Il Bildungsroman di Luca ha per protagonista Enrico Belfiore, dodicenne che si affaccia alla vita in una famiglia engagé, tra le debordanti passioni politiche del padre preso da improrogabili impegni istituzionali e di partito, “senza orari e senza regole” e la sua assenza emozionale per il figlio. La felice scrittura di Luca sintetizza con questa lettura “di sbieco” un mondo che in molti abbiamo conosciuto e attraversato nel nostro altro ieri.
Partendo da questa premessa, Luca e Claudio hanno fatto gli onori di casa invitando gli ascoltatori a entrare nel “Paesone”, il luogo-non luogo della vicenda facendo conoscere il modo originale con cui il protagonista osserva gli altri e si difende dalle spossanti riunioni di partito cui si trova suo malgrado: stanco di ascoltare le persone, concentra l’attenzione sulle scarpe che parlano (immagina lui).

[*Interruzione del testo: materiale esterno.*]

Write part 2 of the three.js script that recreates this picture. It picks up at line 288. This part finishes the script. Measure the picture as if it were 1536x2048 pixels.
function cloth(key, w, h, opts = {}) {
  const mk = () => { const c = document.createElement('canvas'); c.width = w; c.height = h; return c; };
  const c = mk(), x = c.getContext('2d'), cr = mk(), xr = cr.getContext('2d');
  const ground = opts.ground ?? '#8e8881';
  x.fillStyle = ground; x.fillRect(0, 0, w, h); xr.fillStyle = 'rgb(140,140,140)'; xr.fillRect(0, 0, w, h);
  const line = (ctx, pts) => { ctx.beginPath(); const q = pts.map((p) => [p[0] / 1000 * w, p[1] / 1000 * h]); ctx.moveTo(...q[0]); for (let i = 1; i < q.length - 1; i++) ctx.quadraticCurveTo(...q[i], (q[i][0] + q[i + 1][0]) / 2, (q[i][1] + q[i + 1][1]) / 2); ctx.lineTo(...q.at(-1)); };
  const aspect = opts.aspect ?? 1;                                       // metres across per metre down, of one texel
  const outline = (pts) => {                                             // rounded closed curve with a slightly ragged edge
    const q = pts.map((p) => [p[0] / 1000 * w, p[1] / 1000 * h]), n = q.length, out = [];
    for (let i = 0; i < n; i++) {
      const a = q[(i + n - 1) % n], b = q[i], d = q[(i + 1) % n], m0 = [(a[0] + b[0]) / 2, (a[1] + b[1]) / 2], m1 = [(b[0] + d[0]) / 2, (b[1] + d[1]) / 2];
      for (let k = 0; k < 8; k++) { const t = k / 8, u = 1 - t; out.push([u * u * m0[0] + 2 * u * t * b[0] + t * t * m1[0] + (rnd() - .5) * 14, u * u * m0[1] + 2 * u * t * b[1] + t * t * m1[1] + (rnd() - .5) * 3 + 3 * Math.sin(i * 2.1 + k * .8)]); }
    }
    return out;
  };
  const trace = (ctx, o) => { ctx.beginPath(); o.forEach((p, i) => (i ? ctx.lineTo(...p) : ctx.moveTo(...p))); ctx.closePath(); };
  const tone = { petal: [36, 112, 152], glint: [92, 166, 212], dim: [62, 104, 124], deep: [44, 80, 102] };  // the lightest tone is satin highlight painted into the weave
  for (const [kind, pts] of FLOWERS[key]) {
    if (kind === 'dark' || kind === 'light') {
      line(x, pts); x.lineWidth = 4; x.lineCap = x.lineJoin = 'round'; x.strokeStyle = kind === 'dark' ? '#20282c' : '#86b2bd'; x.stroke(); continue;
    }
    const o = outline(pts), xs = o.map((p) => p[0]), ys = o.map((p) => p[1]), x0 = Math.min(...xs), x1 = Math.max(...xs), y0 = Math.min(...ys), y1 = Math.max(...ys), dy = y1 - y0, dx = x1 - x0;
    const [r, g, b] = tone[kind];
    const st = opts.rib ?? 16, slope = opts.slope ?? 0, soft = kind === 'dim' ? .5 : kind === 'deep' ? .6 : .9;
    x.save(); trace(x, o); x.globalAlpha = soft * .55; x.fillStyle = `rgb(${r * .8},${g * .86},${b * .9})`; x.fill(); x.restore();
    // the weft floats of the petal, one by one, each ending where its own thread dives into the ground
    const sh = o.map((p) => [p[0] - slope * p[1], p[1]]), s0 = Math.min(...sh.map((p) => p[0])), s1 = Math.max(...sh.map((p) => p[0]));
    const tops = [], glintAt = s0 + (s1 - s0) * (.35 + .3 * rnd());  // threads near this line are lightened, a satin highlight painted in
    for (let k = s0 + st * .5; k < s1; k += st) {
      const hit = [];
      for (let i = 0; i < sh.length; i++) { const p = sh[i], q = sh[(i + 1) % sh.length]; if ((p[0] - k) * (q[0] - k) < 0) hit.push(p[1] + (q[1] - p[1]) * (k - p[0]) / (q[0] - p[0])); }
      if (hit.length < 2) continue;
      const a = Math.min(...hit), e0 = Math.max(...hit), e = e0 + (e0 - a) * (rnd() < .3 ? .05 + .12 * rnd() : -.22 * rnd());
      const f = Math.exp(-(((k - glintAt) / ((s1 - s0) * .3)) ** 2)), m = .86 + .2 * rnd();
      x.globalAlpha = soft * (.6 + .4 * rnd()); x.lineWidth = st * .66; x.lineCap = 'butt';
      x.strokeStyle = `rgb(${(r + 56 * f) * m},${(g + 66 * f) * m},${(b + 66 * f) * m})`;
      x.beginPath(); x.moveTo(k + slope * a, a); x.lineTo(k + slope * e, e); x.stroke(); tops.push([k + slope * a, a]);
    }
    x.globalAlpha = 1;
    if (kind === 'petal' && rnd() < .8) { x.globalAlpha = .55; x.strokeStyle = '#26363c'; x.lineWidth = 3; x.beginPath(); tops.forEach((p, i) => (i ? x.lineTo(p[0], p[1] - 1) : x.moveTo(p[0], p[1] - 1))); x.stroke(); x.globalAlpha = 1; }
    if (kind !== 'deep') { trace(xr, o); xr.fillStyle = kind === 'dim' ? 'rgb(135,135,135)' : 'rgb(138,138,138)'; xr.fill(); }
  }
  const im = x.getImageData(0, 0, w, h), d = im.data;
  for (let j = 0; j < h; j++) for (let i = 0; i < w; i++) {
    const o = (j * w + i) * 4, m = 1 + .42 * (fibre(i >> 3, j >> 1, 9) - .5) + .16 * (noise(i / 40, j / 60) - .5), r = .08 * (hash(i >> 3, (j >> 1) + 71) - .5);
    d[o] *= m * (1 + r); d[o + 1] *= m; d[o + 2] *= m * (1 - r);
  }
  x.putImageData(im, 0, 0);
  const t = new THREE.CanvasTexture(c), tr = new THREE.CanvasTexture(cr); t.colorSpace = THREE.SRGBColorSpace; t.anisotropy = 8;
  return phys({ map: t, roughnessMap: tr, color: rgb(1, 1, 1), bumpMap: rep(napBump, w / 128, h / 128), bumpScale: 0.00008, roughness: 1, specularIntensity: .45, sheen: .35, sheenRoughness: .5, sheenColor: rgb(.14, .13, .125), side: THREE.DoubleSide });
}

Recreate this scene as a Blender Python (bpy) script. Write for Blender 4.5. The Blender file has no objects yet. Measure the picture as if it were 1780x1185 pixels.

Basta questo per capire il malessere e lo smarrimento di un preadolescente che comincia a sentire l’ingombrante presenza paterna e avverte la necessità di disfarsene mentre sullo sfondo si agitano cambiamenti epocali che fanno tremare le certezze del mondo fino ad allora conosciuto, dalla caduta del muro di Berlino al declino dell’ideologia comunista all’ansia di ribellione di giovani, quasi “pionieri” in cerca di altri porti, di altri innamoramenti.
Un romanzo scoperta, ironico e divertente ma profondamente serio, se vivere e crescere continuano ad essere una cosa molto seria.
Un mio caro amico, Ignazio Monteleone, alla fine della presentazione mi ha offerto una chiave di lettura molto illuminante, come è solito fare quasi scherzando. Eccola: Roland Barthes, nel suo libro “La camera chiara”, sostiene che in una fotografia ci sono due possibili letture, lo “Studium” e il “Punctum”. Il primo sintetizza la lettura razionale dell’immagine, col secondo si “scopre” un elemento sconosciuto agli occhi della ragione. Bene, se le grandi sintesi storiche degli anni ‘80 e ‘90 rappresentano lo “Studium”, si può affermare che il romanzo di Luca Scivoletto possa essere definito il perfetto “Punctum” barthesiano.